• [Aim of the task]:
Transcribe the lines from the start of the data below through the line with "1480)], .005, -.010)], ti=1)", word for word and nothing more.

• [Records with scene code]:
━━━━━━━━━━━━━━━━━━━━

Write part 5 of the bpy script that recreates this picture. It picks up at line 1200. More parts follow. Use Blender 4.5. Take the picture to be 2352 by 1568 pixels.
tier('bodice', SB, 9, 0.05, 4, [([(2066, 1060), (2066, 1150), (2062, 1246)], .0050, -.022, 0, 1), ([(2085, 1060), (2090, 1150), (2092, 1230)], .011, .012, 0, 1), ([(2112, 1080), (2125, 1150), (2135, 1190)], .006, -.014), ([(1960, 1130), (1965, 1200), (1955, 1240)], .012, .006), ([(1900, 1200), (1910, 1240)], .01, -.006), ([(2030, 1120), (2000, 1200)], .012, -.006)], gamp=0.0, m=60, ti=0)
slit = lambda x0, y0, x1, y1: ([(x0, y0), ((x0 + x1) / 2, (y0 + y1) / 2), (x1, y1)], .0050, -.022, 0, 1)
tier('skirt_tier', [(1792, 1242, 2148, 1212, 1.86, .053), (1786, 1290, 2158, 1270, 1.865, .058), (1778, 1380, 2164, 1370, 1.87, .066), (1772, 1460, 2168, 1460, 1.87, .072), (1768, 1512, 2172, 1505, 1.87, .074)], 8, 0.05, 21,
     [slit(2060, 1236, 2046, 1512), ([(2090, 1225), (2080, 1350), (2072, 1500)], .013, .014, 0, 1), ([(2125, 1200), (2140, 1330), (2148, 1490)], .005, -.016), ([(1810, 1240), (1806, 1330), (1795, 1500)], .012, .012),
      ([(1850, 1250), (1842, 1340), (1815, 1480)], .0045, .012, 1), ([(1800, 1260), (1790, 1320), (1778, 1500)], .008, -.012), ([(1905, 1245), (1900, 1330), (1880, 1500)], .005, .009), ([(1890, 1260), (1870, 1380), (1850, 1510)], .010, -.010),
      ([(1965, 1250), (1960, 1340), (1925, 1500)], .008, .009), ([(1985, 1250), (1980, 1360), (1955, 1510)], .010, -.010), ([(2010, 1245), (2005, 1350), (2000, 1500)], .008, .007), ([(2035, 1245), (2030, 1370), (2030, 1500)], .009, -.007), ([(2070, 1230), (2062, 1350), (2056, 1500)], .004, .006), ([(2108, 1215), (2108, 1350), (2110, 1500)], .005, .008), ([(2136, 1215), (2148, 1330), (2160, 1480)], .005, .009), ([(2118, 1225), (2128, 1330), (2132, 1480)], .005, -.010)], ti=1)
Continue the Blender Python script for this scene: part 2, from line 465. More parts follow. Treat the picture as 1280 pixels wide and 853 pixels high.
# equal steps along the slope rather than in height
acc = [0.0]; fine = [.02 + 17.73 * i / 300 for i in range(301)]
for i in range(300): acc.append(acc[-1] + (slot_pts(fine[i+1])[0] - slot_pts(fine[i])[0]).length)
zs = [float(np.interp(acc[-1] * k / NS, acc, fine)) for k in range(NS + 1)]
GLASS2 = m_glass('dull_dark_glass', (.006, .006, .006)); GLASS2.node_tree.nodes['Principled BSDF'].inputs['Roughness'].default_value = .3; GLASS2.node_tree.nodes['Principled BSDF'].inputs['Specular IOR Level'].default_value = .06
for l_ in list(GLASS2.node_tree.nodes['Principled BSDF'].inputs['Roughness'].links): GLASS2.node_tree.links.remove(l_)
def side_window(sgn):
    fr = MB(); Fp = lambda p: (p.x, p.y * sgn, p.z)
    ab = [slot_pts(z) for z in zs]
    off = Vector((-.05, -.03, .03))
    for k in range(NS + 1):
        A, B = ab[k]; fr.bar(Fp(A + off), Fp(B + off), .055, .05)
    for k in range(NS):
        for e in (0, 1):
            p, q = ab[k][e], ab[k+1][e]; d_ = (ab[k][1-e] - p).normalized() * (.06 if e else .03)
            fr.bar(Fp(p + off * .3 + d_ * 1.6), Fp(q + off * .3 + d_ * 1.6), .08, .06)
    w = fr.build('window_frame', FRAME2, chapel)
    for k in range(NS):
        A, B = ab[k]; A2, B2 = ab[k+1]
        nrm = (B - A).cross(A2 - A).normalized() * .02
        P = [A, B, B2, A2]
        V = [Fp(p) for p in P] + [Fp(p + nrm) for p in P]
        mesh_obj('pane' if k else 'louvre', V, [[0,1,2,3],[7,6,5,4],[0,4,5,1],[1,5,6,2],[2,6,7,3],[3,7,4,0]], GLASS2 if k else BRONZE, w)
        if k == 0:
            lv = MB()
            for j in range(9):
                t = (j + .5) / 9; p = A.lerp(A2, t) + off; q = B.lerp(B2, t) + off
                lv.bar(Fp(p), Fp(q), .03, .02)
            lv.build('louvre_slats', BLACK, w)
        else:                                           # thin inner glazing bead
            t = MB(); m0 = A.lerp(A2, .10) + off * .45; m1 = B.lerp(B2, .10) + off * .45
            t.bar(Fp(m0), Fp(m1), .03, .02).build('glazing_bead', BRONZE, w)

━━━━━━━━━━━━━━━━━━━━

• [Answer to this exercise]:
Write part 5 of the bpy script that recreates this picture. It picks up at line 1200. More parts follow. Use Blender 4.5. Take the picture to be 2352 by 1568 pixels.
tier('bodice', SB, 9, 0.05, 4, [([(2066, 1060), (2066, 1150), (2062, 1246)], .0050, -.022, 0, 1), ([(2085, 1060), (2090, 1150), (2092, 1230)], .011, .012, 0, 1), ([(2112, 1080), (2125, 1150), (2135, 1190)], .006, -.014), ([(1960, 1130), (1965, 1200), (1955, 1240)], .012, .006), ([(1900, 1200), (1910, 1240)], .01, -.006), ([(2030, 1120), (2000, 1200)], .012, -.006)], gamp=0.0, m=60, ti=0)
slit = lambda x0, y0, x1, y1: ([(x0, y0), ((x0 + x1) / 2, (y0 + y1) / 2), (x1, y1)], .0050, -.022, 0, 1)
tier('skirt_tier', [(1792, 1242, 2148, 1212, 1.86, .053), (1786, 1290, 2158, 1270, 1.865, .058), (1778, 1380, 2164, 1370, 1.87, .066), (1772, 1460, 2168, 1460, 1.87, .072), (1768, 1512, 2172, 1505, 1.87, .074)], 8, 0.05, 21,
     [slit(2060, 1236, 2046, 1512), ([(2090, 1225), (2080, 1350), (2072, 1500)], .013, .014, 0, 1), ([(2125, 1200), (2140, 1330), (2148, 1490)], .005, -.016), ([(1810, 1240), (1806, 1330), (1795, 1500)], .012, .012),
      ([(1850, 1250), (1842, 1340), (1815, 1480)], .0045, .012, 1), ([(1800, 1260), (1790, 1320), (1778, 1500)], .008, -.012), ([(1905, 1245), (1900, 1330), (1880, 1500)], .005, .009), ([(1890, 1260), (1870, 1380), (1850, 1510)], .010, -.010),
      ([(1965, 1250), (1960, 1340), (1925, 1500)], .008, .009), ([(1985, 1250), (1980, 1360), (1955, 1510)], .010, -.010), ([(2010, 1245), (2005, 1350), (2000, 1500)], .008, .007), ([(2035, 1245), (2030, 1370), (2030, 1500)], .009, -.007), ([(2070, 1230), (2062, 1350), (2056, 1500)], .004, .006), ([(2108, 1215), (2108, 1350), (2110, 1500)], .005, .008), ([(2136, 1215), (2148, 1330), (2160, 1480)], .005, .009), ([(2118, 1225), (2128, 1330), (2132, 1480)], .005, -.010)], ti=1)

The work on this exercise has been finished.